__WHAT IS ASKED__.
Print again only this span: the line with "Keep writing the", the line with "link('paint_fleck', bm, simple('navy_fleck', (30, 40, 60)), rc)", and all lines between them, exactly as given.

*-*-*

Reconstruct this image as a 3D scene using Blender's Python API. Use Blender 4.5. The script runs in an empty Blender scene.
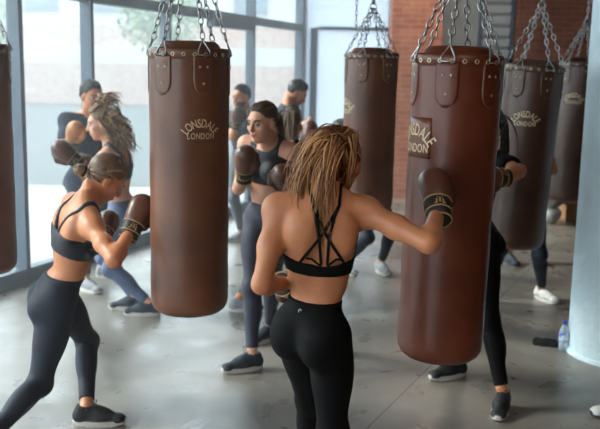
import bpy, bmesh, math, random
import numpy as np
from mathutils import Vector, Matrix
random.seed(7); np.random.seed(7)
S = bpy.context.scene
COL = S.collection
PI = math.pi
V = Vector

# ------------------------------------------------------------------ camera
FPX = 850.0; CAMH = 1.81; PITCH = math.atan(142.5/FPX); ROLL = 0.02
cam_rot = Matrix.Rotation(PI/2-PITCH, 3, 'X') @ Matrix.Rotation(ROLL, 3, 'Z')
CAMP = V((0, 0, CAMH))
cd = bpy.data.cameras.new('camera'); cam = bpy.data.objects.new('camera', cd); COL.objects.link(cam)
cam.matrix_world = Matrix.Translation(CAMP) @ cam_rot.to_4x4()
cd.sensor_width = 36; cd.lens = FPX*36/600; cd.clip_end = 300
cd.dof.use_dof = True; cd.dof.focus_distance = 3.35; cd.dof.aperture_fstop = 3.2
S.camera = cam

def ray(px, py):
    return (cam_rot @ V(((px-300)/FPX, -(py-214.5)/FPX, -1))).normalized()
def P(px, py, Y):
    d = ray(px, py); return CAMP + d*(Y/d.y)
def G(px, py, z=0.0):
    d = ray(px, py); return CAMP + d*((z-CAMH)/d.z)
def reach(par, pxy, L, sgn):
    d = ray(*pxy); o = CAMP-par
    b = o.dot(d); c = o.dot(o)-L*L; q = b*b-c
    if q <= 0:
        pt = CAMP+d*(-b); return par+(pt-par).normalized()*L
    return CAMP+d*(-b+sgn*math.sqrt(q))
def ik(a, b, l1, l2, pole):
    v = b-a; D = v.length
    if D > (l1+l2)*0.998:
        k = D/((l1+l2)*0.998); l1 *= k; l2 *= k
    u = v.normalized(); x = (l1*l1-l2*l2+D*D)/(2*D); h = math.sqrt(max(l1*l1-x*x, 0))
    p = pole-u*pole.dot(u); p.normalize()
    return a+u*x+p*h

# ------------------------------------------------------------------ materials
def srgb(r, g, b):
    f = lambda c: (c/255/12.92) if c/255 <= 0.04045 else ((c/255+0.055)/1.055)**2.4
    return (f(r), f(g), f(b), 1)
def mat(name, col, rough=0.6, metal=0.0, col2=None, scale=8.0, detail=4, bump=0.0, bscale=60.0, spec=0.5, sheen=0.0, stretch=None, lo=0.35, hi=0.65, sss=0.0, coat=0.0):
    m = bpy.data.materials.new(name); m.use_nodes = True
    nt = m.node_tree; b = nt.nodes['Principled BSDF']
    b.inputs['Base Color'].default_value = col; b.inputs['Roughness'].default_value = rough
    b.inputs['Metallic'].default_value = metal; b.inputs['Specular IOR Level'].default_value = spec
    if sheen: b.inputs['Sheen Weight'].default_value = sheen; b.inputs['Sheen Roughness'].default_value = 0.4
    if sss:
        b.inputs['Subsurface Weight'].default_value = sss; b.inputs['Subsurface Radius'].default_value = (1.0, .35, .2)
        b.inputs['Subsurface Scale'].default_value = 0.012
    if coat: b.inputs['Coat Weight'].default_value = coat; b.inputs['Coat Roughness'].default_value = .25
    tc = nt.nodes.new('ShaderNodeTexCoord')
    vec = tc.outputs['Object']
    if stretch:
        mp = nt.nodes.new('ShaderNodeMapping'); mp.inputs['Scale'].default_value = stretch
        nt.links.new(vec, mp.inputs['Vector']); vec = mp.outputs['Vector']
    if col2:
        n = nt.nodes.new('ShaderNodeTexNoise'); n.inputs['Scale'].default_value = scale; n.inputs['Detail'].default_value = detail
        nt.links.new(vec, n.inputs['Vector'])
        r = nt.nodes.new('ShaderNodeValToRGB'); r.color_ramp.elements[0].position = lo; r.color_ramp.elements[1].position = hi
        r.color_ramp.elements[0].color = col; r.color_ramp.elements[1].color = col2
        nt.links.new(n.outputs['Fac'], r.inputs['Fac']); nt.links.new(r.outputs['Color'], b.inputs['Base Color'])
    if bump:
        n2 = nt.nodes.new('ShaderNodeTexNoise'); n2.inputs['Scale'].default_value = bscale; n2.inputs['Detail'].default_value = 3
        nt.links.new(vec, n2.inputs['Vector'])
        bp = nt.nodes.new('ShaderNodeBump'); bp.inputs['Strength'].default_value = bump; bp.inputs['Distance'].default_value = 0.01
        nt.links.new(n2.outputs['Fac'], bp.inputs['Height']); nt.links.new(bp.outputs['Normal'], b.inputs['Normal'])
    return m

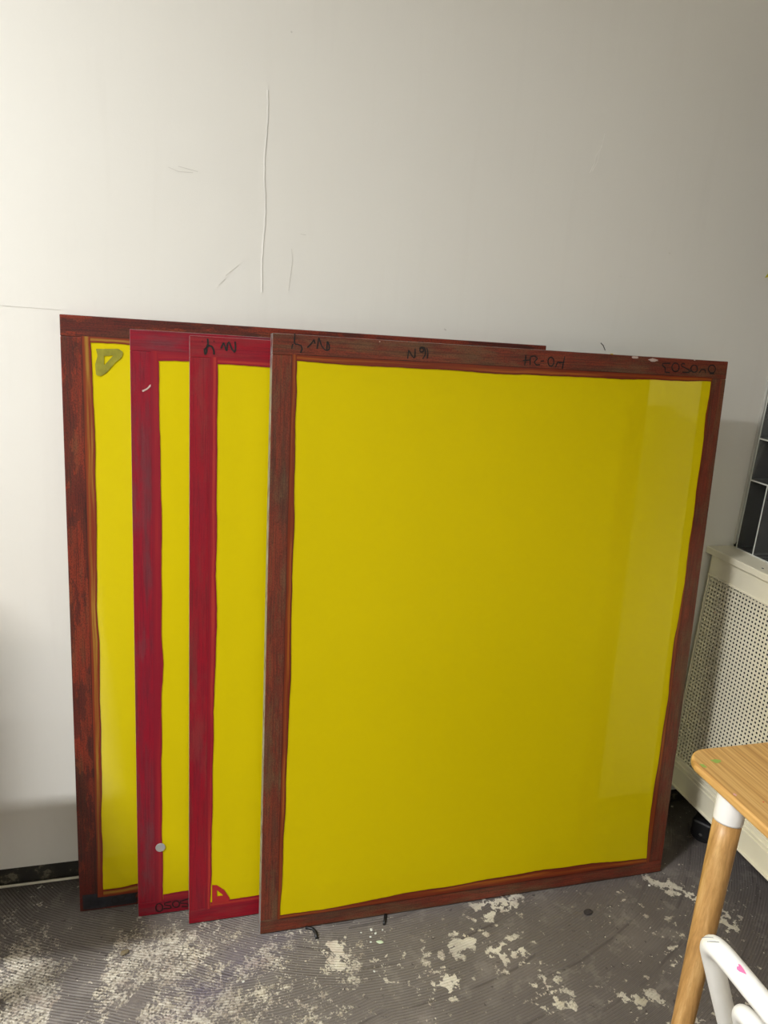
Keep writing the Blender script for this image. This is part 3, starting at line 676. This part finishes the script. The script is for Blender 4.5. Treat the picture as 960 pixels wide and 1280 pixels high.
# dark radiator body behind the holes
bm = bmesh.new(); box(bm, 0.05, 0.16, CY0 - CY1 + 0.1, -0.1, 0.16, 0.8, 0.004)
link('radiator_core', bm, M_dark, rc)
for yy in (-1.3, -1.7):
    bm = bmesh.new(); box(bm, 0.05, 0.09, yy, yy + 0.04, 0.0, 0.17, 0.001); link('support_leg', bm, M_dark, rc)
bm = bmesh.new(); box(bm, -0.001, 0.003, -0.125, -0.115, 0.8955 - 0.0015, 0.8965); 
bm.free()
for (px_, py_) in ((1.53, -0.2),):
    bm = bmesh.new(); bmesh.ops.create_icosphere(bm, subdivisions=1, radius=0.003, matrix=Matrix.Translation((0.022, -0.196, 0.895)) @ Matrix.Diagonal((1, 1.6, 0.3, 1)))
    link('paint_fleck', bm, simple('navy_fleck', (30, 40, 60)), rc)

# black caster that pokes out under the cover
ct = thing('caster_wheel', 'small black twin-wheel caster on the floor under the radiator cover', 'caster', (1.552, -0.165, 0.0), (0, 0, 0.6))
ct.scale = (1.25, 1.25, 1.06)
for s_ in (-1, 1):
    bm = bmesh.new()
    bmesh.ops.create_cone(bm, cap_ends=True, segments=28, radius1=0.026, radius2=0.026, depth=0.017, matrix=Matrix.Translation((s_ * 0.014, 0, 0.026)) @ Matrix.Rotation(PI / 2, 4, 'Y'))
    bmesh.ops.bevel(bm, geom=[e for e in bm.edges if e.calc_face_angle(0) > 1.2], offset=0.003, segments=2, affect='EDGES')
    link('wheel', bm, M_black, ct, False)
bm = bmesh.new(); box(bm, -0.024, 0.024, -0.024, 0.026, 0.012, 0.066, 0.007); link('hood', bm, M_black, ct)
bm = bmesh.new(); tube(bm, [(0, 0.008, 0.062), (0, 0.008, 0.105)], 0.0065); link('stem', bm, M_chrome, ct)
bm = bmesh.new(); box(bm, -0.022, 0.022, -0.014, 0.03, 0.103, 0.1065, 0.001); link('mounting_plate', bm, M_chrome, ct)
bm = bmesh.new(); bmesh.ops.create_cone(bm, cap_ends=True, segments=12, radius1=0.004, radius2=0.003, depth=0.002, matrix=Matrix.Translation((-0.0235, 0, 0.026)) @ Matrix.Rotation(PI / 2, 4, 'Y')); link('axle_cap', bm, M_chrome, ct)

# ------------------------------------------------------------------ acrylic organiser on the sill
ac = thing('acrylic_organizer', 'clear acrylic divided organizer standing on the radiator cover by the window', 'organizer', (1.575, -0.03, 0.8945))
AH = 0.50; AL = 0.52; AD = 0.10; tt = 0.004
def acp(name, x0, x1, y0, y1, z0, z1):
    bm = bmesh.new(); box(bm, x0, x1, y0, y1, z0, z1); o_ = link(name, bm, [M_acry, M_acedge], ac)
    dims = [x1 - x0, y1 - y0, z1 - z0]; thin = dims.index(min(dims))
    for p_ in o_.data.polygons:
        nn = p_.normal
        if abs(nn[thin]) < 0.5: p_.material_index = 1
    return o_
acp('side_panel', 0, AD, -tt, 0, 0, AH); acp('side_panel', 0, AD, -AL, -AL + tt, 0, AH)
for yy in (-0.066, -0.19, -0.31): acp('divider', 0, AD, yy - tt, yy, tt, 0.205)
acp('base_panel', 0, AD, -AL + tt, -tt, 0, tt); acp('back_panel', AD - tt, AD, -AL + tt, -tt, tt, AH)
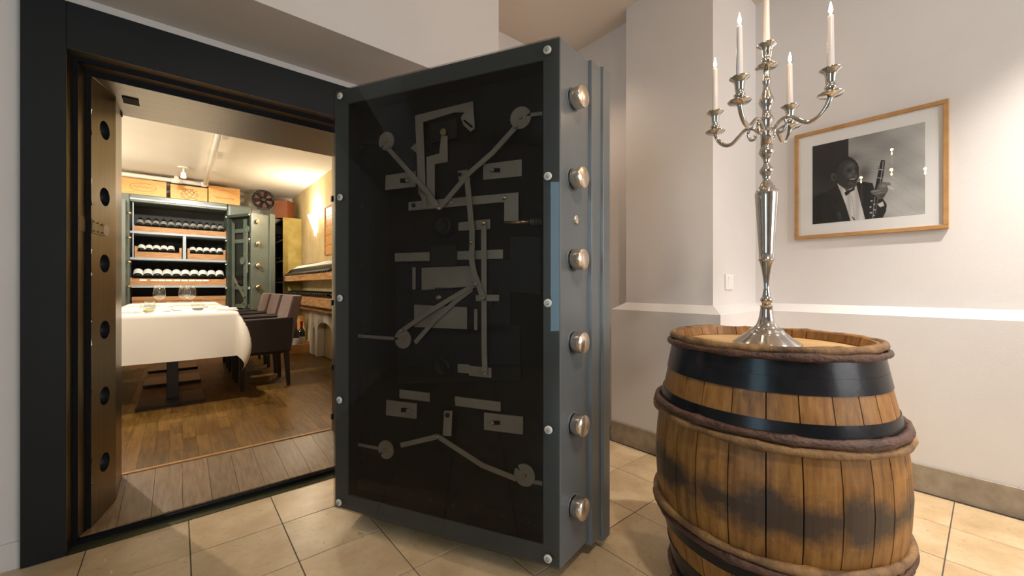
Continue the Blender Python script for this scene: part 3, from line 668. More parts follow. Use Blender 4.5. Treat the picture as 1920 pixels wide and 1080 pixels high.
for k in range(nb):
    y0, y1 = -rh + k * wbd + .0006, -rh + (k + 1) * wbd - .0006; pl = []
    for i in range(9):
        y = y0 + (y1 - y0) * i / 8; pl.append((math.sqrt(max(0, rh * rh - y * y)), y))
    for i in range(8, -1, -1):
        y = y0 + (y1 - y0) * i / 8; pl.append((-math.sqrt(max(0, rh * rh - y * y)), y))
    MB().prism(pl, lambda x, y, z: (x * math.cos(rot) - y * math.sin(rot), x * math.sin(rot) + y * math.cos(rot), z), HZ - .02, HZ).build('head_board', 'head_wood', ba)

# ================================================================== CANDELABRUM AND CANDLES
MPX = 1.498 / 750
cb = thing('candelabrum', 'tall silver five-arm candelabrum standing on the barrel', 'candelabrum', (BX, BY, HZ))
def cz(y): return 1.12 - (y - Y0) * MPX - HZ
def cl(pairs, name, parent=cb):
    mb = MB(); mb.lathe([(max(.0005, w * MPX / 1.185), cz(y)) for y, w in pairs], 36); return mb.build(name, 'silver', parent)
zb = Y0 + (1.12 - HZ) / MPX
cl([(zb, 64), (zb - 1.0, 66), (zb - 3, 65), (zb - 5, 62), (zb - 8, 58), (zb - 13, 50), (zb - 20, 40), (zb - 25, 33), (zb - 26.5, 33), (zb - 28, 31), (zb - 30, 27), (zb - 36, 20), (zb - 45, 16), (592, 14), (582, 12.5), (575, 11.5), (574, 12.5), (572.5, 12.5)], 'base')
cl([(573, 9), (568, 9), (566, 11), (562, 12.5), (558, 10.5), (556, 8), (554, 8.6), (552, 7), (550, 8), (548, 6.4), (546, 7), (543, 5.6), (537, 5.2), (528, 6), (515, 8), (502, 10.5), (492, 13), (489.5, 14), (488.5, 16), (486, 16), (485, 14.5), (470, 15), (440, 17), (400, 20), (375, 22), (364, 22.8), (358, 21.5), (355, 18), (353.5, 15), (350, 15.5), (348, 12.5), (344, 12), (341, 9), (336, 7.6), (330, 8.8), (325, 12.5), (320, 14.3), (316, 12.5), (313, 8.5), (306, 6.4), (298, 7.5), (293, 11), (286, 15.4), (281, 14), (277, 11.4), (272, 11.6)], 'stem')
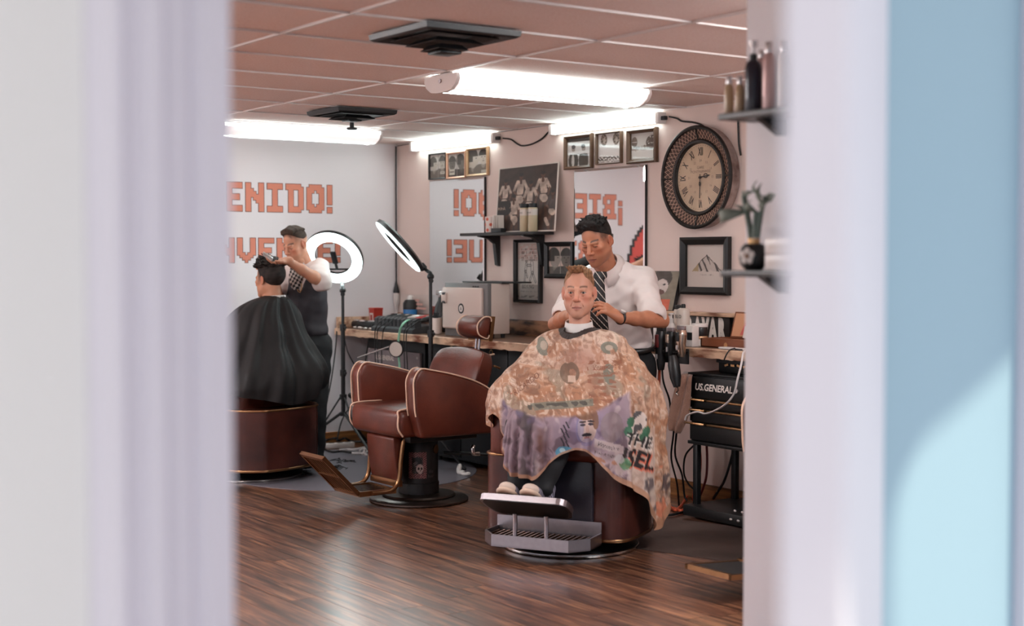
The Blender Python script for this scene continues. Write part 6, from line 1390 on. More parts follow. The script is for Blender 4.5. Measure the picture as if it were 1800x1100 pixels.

*-*-*

__THE RESPONSE__.
Keep writing the Blender script for this image. This is part 3, starting at line 676. This part finishes the script. The script is for Blender 4.5. Treat the picture as 960 pixels wide and 1280 pixels high.
# dark radiator body behind the holes
bm = bmesh.new(); box(bm, 0.05, 0.16, CY0 - CY1 + 0.1, -0.1, 0.16, 0.8, 0.004)
link('radiator_core', bm, M_dark, rc)
for yy in (-1.3, -1.7):
    bm = bmesh.new(); box(bm, 0.05, 0.09, yy, yy + 0.04, 0.0, 0.17, 0.001); link('support_leg', bm, M_dark, rc)
bm = bmesh.new(); box(bm, -0.001, 0.003, -0.125, -0.115, 0.8955 - 0.0015, 0.8965); 
bm.free()
for (px_, py_) in ((1.53, -0.2),):
    bm = bmesh.new(); bmesh.ops.create_icosphere(bm, subdivisions=1, radius=0.003, matrix=Matrix.Translation((0.022, -0.196, 0.895)) @ Matrix.Diagonal((1, 1.6, 0.3, 1)))
    link('paint_fleck', bm, simple('navy_fleck', (30, 40, 60)), rc)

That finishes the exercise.